The third: will the war remain relatively confined to Iran, Israel and the United States, or will it continue to expand into the Turkish sphere, the Gulf arenas and Lebanon, making any talk of a quick end premature?

(Analysis)

Today’s core story is not that the war is nearing its end, but that everyone is trying to impose a narrative of ending it on their own terms.

Trump wants an ending that looks like a military victory without a long economic bill, because gasoline has started competing with military success on the American domestic front. Iran wants to say it can turn its relative military weakness into a power of attrition through energy and time.
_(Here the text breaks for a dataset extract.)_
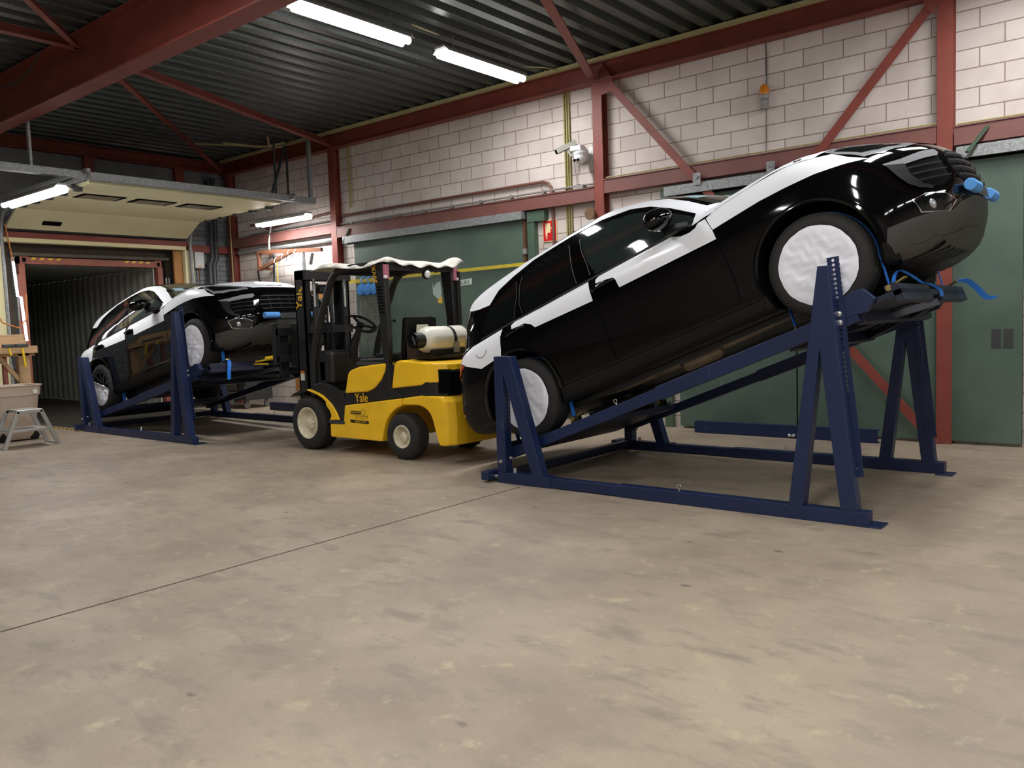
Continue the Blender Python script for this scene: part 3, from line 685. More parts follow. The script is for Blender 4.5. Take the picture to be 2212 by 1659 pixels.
def corrug(y, s):
    b = MB(); vs = []; fs = []; x = -0.16; i = 0; pr = []
    while x > -cl:
        pr += [(x, 0), (x-0.07, 0), (x-0.14, 0.036), (x-0.21, 0.036)]; x -= 0.278
    for px, d in pr: vs += [(px, y+s*d, 0.05), (px, y+s*d, cit)]
    for i in range(len(pr)-1): fs.append((2*i, 2*i+1, 2*i+3, 2*i+2))
    return b.add(vs, fs)
corrug(ci-0.02, 1).build('side_wall', 'cont_in', t, fix=False)
corrug(-ci+0.02, -1).build('side_wall', 'cont_in', t, fix=False)
MB().box(-cl, -0.16, -ci, ci, cit, cit+0.05).build('roof', 'cont_in', t)
MB().box(-cl, -0.0, -ci, ci, 0.0, 0.05).build('container_floor', mat('container_planks', srgb(64, 58, 52), 0.7, noise=0.2, nscale=3), t)
MB().box(-cl-0.05, -cl, -ci, ci, 0, cit).build('end_wall', 'cont_in', t)
MB().box(-0.10, 0.02, -cw-0.03, -cw, 0.1, 2.6).build('open_door', 'cont_red', t)
for y in (-cw-0.05, cw+0.06, cw+0.12):
    MB().cyl((0.0, y, 0.1), (0.0, y, 2.6), 0.02, n=8).build('lock_rod', 'galv_bar', t)
# dock shelter around it
t = thing('dock_shelter', 'dark fabric dock shelter around the container mouth', 'dock shelter', (-15.72, 7.14, 0))
MB().box(-0.30, -0.05, -1.62, 1.66, 2.93, 3.20).build('top_flap', 'shelter', t)
MB().box(-0.30, -0.05, -1.80, -1.40, 0, 2.93).build('side_flap', 'shelter', t)
MB().box(-0.30, -0.05, 1.40, 1.80, 0, 2.93).build('side_flap', 'shelter', t)
MB().cyl((0.03, -1.45, 2.95), (0.03, 1.42, 2.96), 0.035, n=10).build('top_cushion', mat('shelter_roll', srgb(92, 84, 72), 0.8, noise=0.2), t)
o2 = MB().box(-15.60, -15.55, 8.60, 8.775, 0.0, 3.12).build('timber_post', 'plywood'); tag(o2, 'brown timber board at the right jamb of the dock', 'board')
o2 = MB().box(-15.70, -14.2, 5.86, 8.60, -0.02, 0.002).build('dock_plate', 'dock_floor'); tag(o2, 'dark steel dock plate leading into the container', 'dock plate')
o2 = MB().prism([(-15.5, 5.70), (-13.4, 5.74), (-13.4, 5.80), (-15.5, 5.76)], 0.0, 0.004, 'xy').build('floor_tape', 'hazard'); tag(o2, 'yellow and black warning tape on floor at the dock edge', 'tape')
conduit('downpipe', 'two black drain pipes with offsets left of the corner column', [[(-15.45, 9.38+i*0.09, 4.6), (-15.45, 9.38+i*0.09, 3.0), (-15.42, 9.30+i*0.09, 2.85), (-15.42, 9.30+i*0.09, 0.1)] for i in (0, 1)], 0.045, 'dark_grey')
t = thing('switch_box', 'pale switch box on the grey wall right of the dock door', 'switch box', (-15.56, 9.10, 2.95))
MB().box(0, 0.10, -0.10, 0.10, -0.16, 0.16).build('box_body', 'light_grey', t, bevel=0.01)
MB().box(0.1, 0.108, -0.04, 0.04, -0.14, -0.12).build('sticker', 'yellow_plain', t)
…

Israel wants to cement the image that pressure is working and that Iran is losing the initiative. Turkey wants to shield itself from the widening geography of the conflict. And the opposition Persian platforms want to argue that Tehran’s crisis is not only about the bombing, but about the structure of power itself.

So the most accurate picture today is this: the war has shifted from the question of who is bombing more to the question of who gets to define the next phase. So far, no one has fully settled that question. The market has calmed, but Hormuz remains open to possibility. The American rhetoric has become softer, but domestic pressure inside the United States has become clearer. That is why the war now looks closer to a bargaining phase over the shape of the ending than to a truly confirmed ending.